I Do Not Think That Timor Was Ever Actually Connected With Australia,
Because Such A Large Number Of Very Abundant
And characteristic groups
of Australian birds are quite absent, and not a single Australian
mammal has entered Timor - which would
Certainly not have been the case
had the lands been actually united. Such groups as the bower birds
(Ptilonorhynchus), the black and red cockatoos (Calyptorhynchus), the
blue wrens (Malurus), the crowshrikes (Cracticus), the Australian
shrikes (Falcunculus and Colluricincla), and many others, which abound
all over Australia, would certainly have spread into Timor if it had
been united to that country, or even if for any long time it had
approached nearer to it than twenty miles. Neither do any of the most
characteristic groups of Australian insects occur in Timor; so that
everything combines to indicate that a strait of the sea has always
separated it from Australia, but that at one period this strait was
reduced to a width of about twenty miles.

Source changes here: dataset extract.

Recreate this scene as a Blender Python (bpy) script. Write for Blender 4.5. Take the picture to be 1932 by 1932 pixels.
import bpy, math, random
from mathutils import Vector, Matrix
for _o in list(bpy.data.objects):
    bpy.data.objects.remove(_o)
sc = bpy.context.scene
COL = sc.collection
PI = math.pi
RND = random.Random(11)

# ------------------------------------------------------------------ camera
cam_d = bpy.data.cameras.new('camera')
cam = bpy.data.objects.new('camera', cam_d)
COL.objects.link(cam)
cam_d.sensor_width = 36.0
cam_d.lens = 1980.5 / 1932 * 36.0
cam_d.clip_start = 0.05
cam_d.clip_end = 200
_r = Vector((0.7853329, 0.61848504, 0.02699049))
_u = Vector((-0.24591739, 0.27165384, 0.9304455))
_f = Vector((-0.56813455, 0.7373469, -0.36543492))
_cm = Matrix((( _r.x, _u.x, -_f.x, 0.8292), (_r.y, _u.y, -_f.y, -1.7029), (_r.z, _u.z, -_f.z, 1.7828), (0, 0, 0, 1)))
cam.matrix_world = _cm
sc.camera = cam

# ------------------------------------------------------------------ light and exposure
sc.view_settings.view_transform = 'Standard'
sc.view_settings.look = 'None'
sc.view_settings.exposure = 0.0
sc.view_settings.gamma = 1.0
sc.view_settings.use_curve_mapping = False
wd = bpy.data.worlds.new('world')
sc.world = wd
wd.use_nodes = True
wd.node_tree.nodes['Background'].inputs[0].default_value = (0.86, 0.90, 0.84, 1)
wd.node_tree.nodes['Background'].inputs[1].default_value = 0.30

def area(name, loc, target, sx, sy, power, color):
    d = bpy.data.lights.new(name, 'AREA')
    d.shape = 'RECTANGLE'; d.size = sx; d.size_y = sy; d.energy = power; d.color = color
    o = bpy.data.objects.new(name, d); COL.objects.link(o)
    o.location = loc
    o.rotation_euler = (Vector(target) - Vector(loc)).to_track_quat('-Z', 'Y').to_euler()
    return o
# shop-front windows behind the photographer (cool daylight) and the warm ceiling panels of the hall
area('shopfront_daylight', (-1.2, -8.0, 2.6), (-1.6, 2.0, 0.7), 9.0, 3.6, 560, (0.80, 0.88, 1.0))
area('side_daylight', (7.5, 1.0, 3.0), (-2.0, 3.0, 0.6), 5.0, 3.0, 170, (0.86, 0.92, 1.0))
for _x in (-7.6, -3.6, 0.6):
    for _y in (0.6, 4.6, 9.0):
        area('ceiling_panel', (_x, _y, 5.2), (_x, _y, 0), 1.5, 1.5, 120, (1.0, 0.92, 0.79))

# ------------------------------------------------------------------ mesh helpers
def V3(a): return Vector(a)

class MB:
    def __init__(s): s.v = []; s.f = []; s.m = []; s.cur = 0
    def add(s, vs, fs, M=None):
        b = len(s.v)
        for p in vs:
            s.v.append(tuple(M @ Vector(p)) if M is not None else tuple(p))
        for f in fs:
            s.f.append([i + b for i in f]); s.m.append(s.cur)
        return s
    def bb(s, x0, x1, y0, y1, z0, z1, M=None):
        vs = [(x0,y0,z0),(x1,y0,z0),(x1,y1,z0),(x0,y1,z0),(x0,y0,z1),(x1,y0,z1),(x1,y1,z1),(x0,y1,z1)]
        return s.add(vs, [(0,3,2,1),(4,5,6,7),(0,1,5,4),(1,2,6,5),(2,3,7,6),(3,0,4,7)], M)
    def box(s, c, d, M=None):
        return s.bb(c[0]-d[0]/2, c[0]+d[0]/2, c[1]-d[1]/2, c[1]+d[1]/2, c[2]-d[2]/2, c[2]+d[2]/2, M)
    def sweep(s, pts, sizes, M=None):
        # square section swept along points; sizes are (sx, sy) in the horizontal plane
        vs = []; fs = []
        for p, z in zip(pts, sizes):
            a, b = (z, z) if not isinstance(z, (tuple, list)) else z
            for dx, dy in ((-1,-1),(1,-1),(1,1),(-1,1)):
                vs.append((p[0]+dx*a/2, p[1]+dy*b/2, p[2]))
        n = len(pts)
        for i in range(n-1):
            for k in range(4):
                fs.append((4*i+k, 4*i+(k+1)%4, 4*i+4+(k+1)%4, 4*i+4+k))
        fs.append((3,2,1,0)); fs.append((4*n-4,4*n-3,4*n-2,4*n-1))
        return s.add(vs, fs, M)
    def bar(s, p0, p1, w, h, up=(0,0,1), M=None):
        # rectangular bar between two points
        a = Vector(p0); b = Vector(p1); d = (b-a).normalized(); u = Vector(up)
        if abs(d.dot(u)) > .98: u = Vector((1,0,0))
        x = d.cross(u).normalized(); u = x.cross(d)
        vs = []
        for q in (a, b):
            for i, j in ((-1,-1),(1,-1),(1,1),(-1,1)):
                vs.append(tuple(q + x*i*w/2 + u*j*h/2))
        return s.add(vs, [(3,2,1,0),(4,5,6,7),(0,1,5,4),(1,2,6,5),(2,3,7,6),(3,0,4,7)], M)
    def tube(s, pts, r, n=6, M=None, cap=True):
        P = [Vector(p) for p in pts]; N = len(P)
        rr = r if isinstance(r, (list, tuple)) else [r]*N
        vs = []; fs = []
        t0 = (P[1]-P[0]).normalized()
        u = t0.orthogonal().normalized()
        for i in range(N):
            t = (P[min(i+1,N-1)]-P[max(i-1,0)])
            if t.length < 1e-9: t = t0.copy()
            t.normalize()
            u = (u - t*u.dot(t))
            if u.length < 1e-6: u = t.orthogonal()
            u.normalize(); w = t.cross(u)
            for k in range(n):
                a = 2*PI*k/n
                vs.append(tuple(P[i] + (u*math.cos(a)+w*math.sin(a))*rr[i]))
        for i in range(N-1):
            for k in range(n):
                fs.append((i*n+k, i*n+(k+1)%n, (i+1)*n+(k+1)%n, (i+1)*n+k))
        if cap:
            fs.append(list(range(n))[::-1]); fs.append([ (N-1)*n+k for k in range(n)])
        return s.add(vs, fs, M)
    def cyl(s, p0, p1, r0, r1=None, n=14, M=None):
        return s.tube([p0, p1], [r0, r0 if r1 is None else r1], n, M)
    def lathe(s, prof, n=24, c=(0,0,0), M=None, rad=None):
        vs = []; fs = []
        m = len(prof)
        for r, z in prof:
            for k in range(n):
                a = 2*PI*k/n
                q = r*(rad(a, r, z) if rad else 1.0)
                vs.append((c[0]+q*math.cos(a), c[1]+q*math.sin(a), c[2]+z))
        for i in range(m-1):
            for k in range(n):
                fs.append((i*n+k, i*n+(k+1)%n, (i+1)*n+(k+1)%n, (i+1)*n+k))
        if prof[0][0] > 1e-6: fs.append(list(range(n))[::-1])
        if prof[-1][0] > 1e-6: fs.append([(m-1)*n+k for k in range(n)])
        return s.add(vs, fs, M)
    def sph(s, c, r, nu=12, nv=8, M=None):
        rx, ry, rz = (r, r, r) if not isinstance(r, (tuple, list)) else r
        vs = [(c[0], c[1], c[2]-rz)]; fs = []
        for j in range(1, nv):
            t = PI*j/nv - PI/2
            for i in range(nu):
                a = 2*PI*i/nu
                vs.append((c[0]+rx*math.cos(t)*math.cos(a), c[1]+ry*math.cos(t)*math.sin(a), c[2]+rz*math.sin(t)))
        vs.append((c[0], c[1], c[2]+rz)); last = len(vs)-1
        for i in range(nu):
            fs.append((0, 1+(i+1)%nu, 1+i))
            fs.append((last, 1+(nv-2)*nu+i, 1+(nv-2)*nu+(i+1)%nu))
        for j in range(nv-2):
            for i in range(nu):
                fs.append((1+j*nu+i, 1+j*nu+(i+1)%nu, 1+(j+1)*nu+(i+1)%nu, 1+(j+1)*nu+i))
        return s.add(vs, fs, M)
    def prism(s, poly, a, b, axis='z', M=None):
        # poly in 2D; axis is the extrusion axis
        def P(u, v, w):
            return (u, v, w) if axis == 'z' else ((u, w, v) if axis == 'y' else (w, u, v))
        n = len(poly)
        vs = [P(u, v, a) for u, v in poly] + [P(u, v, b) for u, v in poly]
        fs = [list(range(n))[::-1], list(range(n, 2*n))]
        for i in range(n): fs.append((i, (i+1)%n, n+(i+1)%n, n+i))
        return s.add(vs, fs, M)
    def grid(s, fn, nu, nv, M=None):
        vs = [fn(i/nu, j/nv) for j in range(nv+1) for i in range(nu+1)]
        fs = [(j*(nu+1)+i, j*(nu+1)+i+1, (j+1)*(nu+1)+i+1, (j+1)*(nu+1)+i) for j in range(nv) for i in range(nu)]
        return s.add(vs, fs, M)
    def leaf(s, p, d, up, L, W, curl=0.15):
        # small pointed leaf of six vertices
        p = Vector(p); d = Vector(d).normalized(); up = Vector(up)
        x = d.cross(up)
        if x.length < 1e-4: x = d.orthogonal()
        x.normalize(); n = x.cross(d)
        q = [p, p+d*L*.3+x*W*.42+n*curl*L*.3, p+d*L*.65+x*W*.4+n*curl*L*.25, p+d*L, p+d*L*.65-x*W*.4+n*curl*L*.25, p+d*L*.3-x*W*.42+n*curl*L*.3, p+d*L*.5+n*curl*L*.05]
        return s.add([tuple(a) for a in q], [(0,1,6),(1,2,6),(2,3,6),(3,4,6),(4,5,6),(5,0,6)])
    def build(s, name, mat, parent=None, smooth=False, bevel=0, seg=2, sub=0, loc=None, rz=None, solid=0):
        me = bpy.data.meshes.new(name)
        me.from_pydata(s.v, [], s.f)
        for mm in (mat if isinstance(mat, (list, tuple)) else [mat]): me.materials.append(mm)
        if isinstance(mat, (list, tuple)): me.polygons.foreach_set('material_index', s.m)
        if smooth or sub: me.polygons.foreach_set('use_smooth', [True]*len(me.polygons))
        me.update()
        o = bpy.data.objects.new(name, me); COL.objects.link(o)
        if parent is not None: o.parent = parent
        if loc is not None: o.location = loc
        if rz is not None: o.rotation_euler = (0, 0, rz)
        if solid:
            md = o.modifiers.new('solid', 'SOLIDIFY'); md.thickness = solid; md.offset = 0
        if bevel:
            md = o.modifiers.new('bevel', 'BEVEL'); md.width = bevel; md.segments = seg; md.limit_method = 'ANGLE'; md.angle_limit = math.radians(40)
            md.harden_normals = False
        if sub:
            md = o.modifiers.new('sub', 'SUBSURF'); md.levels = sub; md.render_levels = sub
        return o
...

But at the time when this narrowing of the sea took place in one
direction, there must have been a greater separation at the other end
of the chain, or we should find more equality in the numbers of
identical and representative species derived from each extremity. It
is true that the widening of the strait at the Australian end by
subsidence, would, by putting a stop to immigration and intercrossing
of individuals from the mother country, have allowed full scope to the
causes which have led to the modification of the species; while the
continued stream of immigrants from Java, would, by continual
intercrossing, check such modification.